Making it easier/possible for women to join the workforce doesn't necessarily mean that married women will in addition to their spouse, so what made them do that?

I think answering that is more important than focusing too much on what made it possible. Making it possible and easier for women to join the workforce is overall a good thing, it means that single women can compete (hopefully) equally with single men in terms of income and as a result enjoy the same economical freedom without being forced into marriage. But going from that to having homemakers suddenly decide to also work in addition to their spouses is the missing connection, because theoretically just because it was possible/easier doesn't necessarily mean that they needed to. Was it because now couples wanted to earn more money? So it was "greed" that in the end created the inflation and the prisoner's dilemma?


When few women are working, it’s attractive to some because it adds an incredible amount of disposable income. When most women are working, it becomes a necessity in order to get by (because the cost of housing, which is the single largest household expense, depends on what other households are willing to pay). It’s a ratchet that only goes in one direction.


> Women entered the job market due to birth control and legal changes

>> women entered the job market because they wanted to realize their ambitions and support their families

From a historical perspective, women entered the job market because a world war (ww1) consumed the pool of available men through drafting them to die on the front line and having a war engine that increasingly needed more and more resources.

We are talking about a change from ~20% to almost 50% over the time span of 4 years. Neither birth control nor cultural ambitions has that fast effect on society. War does.


sure, women worked during the world wars out of necessity, but they didn't enter and stay in the workforce because of it.

while women working during war helped to unveil the value and abilities of women in the workforce, war didn't drive the shift to 2-income households by itself. if women had no other ambitions, they would have just gone back to "home economics" after the wars and the economy would have stayed the same.


It is indeed true that there are many reason why society continued with both women and men in the work force after the war. One of those were political, as it is difficult to argue first that women and men should shoulder equal responsibility during the war and be included in the military draft and equal right to vote, only to do a 180 degree turn a few months later because the war ended. The writing was on the wall and Women's right to vote got voted in 2 years later. The women military draft however was dropped as the emergency of the war died down.

The president said a month before the war ended: We have made partners of the women in this war; shall we admit them only to a partnership of suffering and sacrifice and toil and not to a partnership of privilege and right?

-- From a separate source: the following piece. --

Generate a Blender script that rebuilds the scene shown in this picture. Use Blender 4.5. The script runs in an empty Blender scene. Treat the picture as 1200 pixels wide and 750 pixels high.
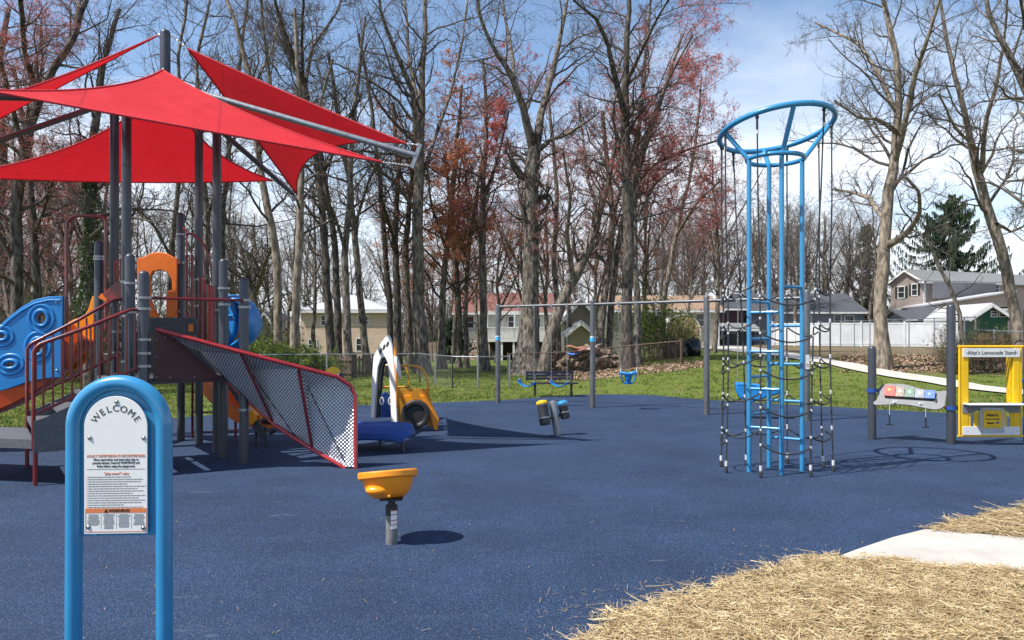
import bpy, math, random
import numpy as np
from mathutils import Vector, Matrix, Euler
from mathutils.geometry import tessellate_polygon
rnd = random.Random(7)
rng = np.random.default_rng(11)
PI = math.pi
scene = bpy.context.scene
col = scene.collection
F, CX, HZ, EYE = 900.0, 600.0, 397.0, 1.6

def at(px, py, Y):
    return Vector(((px-CX)/F*Y, Y, EYE+(HZ-py)/F*Y))
def gnd(px, py):
    return at(px, py, EYE*F/(py-HZ))
def lerp(a, b, t): return a+(b-a)*t
def sst(a, b, x):
    t = max(0.0, min(1.0, (x-a)/(b-a))); return t*t*(3-2*t)

# ------------------------------------------------------------------ materials
MATS = {}
def mat(name, c1, rough=0.5, metal=0.0, c2=None, scale=8.0, bump=0.0, bscale=None, detail=6.0,
        trans=0.0, spec=0.5, stretch=None, coat=0.0, contrast=(0.35, 0.65)):
    if name in MATS: return MATS[name]
    m = bpy.data.materials.new(name); m.use_nodes = True
    nt = m.node_tree; N = nt.nodes; L = nt.links
    b = N['Principled BSDF']
    b.inputs['Base Color'].default_value = (*c1, 1)
    b.inputs['Roughness'].default_value = rough
    b.inputs['Metallic'].default_value = metal
    b.inputs['Specular IOR Level'].default_value = spec
    b.inputs['Coat Weight'].default_value = coat
    tc = N.new('ShaderNodeTexCoord'); mp = N.new('ShaderNodeMapping')
    L.new(tc.outputs['Object'], mp.inputs['Vector'])
    if stretch: mp.inputs['Scale'].default_value = stretch
    if c2 is None: c2 = tuple(v*0.82 for v in c1)
    n = N.new('ShaderNodeTexNoise'); n.inputs['Scale'].default_value = scale
    n.inputs['Detail'].default_value = detail; n.inputs['Roughness'].default_value = 0.6
    L.new(mp.outputs[0], n.inputs['Vector'])
    r = N.new('ShaderNodeValToRGB')
    r.color_ramp.elements[0].position = contrast[0]; r.color_ramp.elements[1].position = contrast[1]
    r.color_ramp.elements[0].color = (*c1, 1); r.color_ramp.elements[1].color = (*c2, 1)
    L.new(n.outputs['Fac'], r.inputs['Fac']); L.new(r.outputs[0], b.inputs['Base Color'])
    # slight gloss variation
    mr = N.new('ShaderNodeMapRange'); mr.inputs['To Min'].default_value = max(0.02, rough-0.08)
    mr.inputs['To Max'].default_value = min(1.0, rough+0.1)
    n2 = N.new('ShaderNodeTexNoise'); n2.inputs['Scale'].default_value = scale*0.6; n2.inputs['Detail'].default_value = 4
    L.new(mp.outputs[0], n2.inputs['Vector'])
    L.new(n2.outputs['Fac'], mr.inputs['Value']); L.new(mr.outputs[0], b.inputs['Roughness'])
    if bump > 0:
        nb = N.new('ShaderNodeTexNoise'); nb.inputs['Scale'].default_value = bscale or scale*4
        nb.inputs['Detail'].default_value = 5
        L.new(mp.outputs[0], nb.inputs['Vector'])
        bu = N.new('ShaderNodeBump'); bu.inputs['Strength'].default_value = bump
        bu.inputs['Distance'].default_value = 0.02
        L.new(nb.outputs['Fac'], bu.inputs['Height']); L.new(bu.outputs[0], b.inputs['Normal'])
    if trans > 0:
        out = N['Material Output']; t = N.new('ShaderNodeBsdfTranslucent'); mx = N.new('ShaderNodeMixShader')
        L.new(r.outputs[0], t.inputs['Color']); mx.inputs[0].default_value = trans
        L.new(b.outputs[0], mx.inputs[1]); L.new(t.outputs[0], mx.inputs[2]); L.new(mx.outputs[0], out.inputs[0])
    MATS[name] = m
    return m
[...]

It is hard to find a stronger sign of a cultural change. 20 years later the second world war started so even if there had been a movement to return to "the old days", it would not have had time. The second world war saw again an major increase in women participation in the work force, including major initiatives for equal pay. Men were being sent to the front line and the factories needed people.

The world wars was the period where the cultural change occurred. Trying to revert the culture back to pre-1914 mindset would had been about as impossible then as it is now. Instead people continued on the cultural path that had been established.


It's not the full story but is definitaly part of it. Without birth control and legal changes, women would not have been able to follow their ambitions; it's difficult to work when you're pregnant for the 8th time and anyway are not legally allowed to without your husband's permission.


Right, but that's like saying "without women we wouldn't have women entering the workforce". Technically true, but not an argument against it.